::: Data to process
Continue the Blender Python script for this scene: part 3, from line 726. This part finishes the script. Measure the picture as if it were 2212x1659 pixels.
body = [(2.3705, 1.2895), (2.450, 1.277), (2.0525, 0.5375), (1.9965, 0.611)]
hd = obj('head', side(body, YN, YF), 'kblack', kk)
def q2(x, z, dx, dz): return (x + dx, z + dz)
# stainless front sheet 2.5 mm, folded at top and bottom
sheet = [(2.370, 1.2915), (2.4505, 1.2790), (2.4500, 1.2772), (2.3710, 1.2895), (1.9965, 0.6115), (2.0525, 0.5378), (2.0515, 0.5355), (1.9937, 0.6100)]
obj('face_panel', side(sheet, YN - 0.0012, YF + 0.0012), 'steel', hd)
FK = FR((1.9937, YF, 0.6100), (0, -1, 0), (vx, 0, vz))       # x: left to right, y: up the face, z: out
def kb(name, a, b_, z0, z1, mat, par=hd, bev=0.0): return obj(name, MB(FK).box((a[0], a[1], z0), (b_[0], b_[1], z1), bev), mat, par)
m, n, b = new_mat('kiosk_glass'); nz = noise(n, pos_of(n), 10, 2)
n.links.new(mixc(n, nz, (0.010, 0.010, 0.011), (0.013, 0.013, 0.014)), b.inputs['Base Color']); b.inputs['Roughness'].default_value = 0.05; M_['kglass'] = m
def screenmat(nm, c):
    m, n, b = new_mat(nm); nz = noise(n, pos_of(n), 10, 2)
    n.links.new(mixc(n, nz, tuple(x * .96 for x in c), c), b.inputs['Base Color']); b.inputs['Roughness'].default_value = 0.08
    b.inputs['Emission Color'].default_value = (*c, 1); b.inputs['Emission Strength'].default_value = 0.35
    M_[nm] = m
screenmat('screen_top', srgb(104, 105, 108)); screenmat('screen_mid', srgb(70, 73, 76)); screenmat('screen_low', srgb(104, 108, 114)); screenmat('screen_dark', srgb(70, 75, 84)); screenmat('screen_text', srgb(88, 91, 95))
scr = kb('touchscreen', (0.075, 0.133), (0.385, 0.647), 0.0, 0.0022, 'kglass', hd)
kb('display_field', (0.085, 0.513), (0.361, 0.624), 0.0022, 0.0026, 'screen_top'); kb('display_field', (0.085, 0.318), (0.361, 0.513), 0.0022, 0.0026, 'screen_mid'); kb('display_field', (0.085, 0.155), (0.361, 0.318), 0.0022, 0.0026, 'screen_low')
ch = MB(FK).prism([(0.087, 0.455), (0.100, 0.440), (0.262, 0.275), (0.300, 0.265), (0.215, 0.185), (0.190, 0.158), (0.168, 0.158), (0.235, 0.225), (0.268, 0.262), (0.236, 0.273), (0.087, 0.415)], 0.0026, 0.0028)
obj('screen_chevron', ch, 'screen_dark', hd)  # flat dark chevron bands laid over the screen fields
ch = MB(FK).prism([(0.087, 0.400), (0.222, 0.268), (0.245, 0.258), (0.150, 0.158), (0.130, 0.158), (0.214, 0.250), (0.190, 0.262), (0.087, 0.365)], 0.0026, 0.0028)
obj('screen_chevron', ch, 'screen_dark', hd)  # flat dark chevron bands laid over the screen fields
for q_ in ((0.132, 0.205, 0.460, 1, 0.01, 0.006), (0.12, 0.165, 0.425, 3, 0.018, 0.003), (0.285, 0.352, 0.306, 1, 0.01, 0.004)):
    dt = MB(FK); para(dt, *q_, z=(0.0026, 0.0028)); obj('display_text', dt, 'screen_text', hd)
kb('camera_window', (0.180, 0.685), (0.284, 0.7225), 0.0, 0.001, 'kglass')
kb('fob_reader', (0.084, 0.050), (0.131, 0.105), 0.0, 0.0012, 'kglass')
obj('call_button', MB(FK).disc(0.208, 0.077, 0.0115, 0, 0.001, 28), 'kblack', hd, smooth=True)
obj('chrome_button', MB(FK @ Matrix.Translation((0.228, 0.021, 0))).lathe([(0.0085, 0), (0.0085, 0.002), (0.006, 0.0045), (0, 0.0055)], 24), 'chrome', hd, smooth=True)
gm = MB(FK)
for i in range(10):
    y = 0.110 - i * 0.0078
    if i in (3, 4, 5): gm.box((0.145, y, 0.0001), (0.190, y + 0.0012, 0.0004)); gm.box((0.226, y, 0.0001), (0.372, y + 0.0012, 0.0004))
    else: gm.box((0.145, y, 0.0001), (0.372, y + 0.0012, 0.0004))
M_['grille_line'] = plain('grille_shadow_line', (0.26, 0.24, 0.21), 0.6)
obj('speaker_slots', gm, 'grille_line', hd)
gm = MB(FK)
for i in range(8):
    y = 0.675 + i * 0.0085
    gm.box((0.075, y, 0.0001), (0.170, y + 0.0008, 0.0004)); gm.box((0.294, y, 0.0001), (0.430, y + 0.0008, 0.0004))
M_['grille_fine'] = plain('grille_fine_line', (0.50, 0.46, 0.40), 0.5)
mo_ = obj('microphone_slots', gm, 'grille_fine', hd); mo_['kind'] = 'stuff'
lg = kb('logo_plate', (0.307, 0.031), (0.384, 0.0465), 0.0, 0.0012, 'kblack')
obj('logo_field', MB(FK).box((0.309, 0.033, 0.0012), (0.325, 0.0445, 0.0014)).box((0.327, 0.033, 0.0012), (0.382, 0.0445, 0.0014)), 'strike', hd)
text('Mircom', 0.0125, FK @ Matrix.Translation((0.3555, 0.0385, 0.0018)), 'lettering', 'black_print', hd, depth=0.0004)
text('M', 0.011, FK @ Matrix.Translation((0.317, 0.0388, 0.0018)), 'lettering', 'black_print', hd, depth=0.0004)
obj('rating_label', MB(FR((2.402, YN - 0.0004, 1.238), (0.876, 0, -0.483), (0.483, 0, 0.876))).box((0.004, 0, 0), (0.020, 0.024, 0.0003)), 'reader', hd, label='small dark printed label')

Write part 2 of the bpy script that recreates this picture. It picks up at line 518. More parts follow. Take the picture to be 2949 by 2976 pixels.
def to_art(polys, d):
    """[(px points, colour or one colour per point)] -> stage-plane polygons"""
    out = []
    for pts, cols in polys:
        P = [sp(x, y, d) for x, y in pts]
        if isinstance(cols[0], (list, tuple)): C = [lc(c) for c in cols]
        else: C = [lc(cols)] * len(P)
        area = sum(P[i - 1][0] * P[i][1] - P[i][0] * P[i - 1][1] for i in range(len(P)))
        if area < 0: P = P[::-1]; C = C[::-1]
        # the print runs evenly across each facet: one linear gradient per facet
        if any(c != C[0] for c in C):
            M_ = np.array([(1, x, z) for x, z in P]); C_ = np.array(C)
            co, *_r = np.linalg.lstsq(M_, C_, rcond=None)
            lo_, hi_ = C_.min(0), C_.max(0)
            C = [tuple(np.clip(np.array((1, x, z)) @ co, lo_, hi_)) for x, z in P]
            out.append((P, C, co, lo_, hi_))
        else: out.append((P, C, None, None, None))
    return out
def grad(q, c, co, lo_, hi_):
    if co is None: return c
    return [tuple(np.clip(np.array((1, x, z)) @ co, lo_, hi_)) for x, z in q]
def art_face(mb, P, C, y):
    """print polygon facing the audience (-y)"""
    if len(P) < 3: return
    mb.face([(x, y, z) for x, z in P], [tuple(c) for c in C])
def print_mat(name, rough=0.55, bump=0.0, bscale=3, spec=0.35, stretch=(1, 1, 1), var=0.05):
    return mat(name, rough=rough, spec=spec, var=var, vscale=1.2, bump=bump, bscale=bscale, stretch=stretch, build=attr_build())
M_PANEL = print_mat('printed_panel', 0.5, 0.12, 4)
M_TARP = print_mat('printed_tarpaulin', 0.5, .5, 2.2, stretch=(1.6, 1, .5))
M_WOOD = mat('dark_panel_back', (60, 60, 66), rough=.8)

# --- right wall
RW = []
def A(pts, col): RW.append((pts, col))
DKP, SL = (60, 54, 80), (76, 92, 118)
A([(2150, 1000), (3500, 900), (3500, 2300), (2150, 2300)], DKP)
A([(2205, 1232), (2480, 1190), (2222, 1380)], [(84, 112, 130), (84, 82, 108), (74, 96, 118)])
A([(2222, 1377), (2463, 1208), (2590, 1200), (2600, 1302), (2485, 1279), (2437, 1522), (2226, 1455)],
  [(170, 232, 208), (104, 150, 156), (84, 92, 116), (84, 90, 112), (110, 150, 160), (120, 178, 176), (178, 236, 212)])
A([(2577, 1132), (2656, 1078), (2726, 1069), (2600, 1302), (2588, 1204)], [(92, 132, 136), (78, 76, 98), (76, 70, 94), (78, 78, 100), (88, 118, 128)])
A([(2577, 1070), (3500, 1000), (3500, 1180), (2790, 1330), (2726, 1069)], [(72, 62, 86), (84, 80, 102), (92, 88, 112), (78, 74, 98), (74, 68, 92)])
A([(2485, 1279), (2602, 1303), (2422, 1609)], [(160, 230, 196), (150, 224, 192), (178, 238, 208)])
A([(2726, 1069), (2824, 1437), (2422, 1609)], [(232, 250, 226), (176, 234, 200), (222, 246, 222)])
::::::
From the entries above, give again exactly the lines running from the line with "Write part 2" to the line with "M_WOOD = mat('dark_panel_back', (60, 60, 66), rough=.8)"; include both of those lines.

Write part 2 of the bpy script that recreates this picture. It picks up at line 518. More parts follow. Take the picture to be 2949 by 2976 pixels.
def to_art(polys, d):
    """[(px points, colour or one colour per point)] -> stage-plane polygons"""
    out = []
    for pts, cols in polys:
        P = [sp(x, y, d) for x, y in pts]
        if isinstance(cols[0], (list, tuple)): C = [lc(c) for c in cols]
        else: C = [lc(cols)] * len(P)
        area = sum(P[i - 1][0] * P[i][1] - P[i][0] * P[i - 1][1] for i in range(len(P)))
        if area < 0: P = P[::-1]; C = C[::-1]
        # the print runs evenly across each facet: one linear gradient per facet
        if any(c != C[0] for c in C):
            M_ = np.array([(1, x, z) for x, z in P]); C_ = np.array(C)
            co, *_r = np.linalg.lstsq(M_, C_, rcond=None)
            lo_, hi_ = C_.min(0), C_.max(0)
            C = [tuple(np.clip(np.array((1, x, z)) @ co, lo_, hi_)) for x, z in P]
            out.append((P, C, co, lo_, hi_))
        else: out.append((P, C, None, None, None))
    return out
def grad(q, c, co, lo_, hi_):
    if co is None: return c
    return [tuple(np.clip(np.array((1, x, z)) @ co, lo_, hi_)) for x, z in q]
def art_face(mb, P, C, y):
    """print polygon facing the audience (-y)"""
    if len(P) < 3: return
    mb.face([(x, y, z) for x, z in P], [tuple(c) for c in C])
def print_mat(name, rough=0.55, bump=0.0, bscale=3, spec=0.35, stretch=(1, 1, 1), var=0.05):
    return mat(name, rough=rough, spec=spec, var=var, vscale=1.2, bump=bump, bscale=bscale, stretch=stretch, build=attr_build())
M_PANEL = print_mat('printed_panel', 0.5, 0.12, 4)
M_TARP = print_mat('printed_tarpaulin', 0.5, .5, 2.2, stretch=(1.6, 1, .5))
M_WOOD = mat('dark_panel_back', (60, 60, 66), rough=.8)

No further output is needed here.